A major problem with any print operation is temperature and humidity control. Cooling to 72 degrees F while maintaining 50-percent humidity is a conundrum. By enclosing the department, we were able to meet our need. Further, all duct work is internally insulated with 1 1⁄2-inch material with an R value of 6.3 versus 2.2 offered by the ½-inch standard commonly used in the past.


We continue to seek low-solvent printer output. In some form and at some levels, we see solvents continuing to be present. Therefore, we decided to improved air filtration systems by adding carbon filters.

Further savings were made through the use of programmable seven-day thermostats automatically adjusted to specific temperature set points, which result in a 30-percent annual savings.

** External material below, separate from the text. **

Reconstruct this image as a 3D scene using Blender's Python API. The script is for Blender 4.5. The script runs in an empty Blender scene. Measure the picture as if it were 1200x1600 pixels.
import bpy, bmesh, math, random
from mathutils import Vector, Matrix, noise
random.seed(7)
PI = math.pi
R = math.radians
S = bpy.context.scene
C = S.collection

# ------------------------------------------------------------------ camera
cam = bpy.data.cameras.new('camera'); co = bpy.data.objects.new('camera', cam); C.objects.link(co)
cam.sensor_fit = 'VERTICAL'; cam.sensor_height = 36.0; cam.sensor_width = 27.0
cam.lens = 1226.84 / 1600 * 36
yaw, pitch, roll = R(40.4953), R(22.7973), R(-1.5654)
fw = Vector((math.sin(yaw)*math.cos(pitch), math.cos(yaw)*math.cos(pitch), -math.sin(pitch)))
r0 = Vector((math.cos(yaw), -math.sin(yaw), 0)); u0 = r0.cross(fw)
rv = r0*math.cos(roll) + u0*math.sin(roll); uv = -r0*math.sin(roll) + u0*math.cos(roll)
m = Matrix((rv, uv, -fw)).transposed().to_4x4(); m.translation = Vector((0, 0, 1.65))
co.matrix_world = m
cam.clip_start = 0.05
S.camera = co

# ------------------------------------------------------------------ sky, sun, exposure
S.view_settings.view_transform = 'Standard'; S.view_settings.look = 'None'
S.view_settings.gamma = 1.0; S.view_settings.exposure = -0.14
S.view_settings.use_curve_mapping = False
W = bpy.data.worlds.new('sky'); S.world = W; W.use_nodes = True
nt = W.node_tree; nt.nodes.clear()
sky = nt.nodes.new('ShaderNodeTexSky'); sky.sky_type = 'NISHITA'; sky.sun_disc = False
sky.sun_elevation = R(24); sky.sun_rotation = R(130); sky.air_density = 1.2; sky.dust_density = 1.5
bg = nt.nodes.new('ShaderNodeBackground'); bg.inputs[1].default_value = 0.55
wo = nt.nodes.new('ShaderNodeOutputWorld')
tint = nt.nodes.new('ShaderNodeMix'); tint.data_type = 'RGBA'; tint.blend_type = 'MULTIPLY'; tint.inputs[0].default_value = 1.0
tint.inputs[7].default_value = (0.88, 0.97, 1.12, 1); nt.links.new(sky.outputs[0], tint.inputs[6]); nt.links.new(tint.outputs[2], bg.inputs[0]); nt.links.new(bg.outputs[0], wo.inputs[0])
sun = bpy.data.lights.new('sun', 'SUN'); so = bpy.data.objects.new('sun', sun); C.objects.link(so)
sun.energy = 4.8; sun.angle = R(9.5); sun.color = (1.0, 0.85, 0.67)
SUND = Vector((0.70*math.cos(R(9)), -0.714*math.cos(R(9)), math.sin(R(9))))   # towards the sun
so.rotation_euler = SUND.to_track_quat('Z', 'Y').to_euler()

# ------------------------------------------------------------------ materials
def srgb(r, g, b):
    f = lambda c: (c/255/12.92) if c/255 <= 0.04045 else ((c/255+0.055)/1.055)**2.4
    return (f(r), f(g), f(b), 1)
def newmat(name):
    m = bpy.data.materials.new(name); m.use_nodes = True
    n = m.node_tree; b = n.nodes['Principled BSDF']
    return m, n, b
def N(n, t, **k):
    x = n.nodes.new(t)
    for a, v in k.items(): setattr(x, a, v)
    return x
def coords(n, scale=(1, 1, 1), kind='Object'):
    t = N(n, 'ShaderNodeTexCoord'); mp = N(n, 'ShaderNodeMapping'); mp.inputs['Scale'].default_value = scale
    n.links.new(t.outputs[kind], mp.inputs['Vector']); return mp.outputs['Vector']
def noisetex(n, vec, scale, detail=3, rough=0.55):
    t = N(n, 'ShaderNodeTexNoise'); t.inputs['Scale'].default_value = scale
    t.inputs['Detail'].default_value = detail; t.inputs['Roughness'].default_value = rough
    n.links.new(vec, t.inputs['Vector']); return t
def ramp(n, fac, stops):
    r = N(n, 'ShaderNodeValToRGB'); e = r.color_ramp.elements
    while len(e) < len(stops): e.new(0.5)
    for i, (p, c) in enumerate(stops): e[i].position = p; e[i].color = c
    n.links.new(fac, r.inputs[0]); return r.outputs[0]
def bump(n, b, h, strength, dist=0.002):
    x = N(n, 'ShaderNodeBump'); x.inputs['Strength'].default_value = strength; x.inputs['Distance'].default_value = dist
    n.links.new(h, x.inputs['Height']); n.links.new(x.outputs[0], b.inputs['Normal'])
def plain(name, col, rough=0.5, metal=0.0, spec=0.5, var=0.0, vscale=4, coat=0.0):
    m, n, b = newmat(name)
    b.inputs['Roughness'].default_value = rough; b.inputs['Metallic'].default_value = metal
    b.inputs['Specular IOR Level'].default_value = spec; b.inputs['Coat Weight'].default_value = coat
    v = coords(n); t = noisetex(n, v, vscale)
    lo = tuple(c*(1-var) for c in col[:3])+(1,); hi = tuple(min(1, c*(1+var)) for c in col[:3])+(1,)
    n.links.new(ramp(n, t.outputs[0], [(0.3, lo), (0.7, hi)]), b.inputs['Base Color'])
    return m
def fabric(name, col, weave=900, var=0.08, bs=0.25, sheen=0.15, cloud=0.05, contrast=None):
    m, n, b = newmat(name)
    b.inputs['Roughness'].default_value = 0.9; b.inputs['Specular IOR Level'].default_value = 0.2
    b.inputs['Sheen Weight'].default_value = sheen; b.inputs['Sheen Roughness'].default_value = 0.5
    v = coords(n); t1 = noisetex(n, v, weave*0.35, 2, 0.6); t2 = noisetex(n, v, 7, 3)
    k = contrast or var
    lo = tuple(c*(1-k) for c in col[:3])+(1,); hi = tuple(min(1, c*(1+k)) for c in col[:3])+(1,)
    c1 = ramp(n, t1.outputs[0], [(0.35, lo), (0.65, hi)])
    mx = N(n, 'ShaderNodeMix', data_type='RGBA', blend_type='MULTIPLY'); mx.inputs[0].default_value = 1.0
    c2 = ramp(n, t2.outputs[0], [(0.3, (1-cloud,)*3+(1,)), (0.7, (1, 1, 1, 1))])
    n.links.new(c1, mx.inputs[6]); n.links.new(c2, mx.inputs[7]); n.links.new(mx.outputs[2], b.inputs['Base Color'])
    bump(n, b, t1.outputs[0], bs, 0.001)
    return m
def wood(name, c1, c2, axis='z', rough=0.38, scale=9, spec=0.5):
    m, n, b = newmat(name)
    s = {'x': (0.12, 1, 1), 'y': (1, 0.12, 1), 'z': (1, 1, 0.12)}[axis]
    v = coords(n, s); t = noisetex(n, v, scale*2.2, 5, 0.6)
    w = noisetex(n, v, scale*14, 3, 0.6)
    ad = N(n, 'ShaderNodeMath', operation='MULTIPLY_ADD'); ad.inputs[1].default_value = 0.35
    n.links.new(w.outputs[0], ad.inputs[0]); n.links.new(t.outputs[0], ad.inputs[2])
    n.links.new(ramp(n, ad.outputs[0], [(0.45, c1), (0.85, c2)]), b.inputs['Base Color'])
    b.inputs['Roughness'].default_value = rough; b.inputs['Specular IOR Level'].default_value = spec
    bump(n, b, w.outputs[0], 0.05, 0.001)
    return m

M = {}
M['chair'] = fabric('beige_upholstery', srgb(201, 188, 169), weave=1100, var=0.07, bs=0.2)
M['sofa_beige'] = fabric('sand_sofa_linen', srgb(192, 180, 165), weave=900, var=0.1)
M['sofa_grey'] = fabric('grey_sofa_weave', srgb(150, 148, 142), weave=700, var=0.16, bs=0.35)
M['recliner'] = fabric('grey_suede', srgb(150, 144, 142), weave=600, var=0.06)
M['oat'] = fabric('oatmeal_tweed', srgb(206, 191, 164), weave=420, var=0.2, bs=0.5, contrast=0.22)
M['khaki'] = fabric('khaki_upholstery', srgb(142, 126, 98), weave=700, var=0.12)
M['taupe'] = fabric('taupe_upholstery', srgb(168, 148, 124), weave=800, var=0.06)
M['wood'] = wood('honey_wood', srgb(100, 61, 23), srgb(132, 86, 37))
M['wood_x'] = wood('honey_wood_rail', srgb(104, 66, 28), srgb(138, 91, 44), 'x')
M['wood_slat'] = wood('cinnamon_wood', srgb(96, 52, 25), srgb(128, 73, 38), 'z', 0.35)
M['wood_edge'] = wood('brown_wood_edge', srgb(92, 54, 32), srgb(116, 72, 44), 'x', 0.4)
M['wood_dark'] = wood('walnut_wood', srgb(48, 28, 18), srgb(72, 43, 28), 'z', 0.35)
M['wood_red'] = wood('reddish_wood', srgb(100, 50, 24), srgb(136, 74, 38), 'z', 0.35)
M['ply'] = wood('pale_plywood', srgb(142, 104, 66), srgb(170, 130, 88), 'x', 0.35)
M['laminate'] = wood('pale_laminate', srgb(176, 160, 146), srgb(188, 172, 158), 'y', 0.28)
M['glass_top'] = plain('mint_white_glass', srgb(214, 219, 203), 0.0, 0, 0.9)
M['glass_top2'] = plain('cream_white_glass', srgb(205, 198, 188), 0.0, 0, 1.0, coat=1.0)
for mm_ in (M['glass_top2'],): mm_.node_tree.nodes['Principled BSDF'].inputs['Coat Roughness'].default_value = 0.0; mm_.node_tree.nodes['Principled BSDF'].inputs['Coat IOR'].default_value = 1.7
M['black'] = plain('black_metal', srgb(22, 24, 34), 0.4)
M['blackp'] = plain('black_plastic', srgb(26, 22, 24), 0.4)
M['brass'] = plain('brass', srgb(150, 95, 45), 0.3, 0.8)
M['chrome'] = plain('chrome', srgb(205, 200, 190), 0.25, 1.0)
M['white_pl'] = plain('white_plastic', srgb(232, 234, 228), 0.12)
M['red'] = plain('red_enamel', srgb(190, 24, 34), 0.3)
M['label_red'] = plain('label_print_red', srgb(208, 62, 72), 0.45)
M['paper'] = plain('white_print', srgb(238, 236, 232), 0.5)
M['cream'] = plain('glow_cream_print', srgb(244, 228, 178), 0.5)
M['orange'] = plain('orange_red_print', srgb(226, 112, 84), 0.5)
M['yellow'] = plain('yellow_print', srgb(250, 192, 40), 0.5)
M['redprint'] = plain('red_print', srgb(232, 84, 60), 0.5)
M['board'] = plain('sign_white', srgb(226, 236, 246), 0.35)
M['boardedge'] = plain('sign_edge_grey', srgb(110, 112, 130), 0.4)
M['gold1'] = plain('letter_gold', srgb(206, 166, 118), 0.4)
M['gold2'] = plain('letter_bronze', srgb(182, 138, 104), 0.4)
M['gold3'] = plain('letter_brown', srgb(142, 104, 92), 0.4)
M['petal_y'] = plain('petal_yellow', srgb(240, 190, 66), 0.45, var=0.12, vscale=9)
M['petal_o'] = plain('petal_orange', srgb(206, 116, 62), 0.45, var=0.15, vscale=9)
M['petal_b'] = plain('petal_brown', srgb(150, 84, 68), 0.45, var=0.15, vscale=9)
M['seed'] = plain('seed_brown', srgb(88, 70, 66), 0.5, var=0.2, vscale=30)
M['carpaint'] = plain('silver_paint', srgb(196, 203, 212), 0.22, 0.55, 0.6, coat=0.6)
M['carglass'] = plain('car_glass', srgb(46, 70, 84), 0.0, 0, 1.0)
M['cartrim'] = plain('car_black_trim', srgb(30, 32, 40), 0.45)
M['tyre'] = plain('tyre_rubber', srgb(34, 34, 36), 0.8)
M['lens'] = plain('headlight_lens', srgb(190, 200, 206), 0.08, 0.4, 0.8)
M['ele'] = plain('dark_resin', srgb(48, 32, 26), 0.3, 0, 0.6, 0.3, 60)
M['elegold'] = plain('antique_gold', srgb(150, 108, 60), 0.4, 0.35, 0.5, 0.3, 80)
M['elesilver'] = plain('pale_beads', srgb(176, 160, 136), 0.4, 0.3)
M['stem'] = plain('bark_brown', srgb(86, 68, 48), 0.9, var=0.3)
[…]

Spark ignition unit heaters require no standing pilots and are rated at 80-percent efficiency versus 66 percent for a pilot unit.

Concern for overhead door openings will be addressed through the implementation of floor-to-ceiling clear plastic curtains, which will contain imbalanced air flow.


For years, we have put up with a lack of high-speed internet capabilities. Communities, working with providers, seek solutions as a necessity to bring in new business and retain their existing manufacturing operations. Combining our phone and internet needs into one package with one provider allowed us to reduce phone expenses, speed up file transfer time and improve customer needs in both reception and transmission of relative data—all at major savings and improved service.

Being able to design to needs may be the most efficient means of accomplishing costs of operational savings while remaining eco-friendly, but much of what we did could be retrofitted into existing structures. You can be green, and you will save the green.

Pat Hayes is founder and chairman of Fabric Images, Elgin, Ill., a member of the Fabric Graphics Association and a director on the board of the Industrial Fabrics Association International.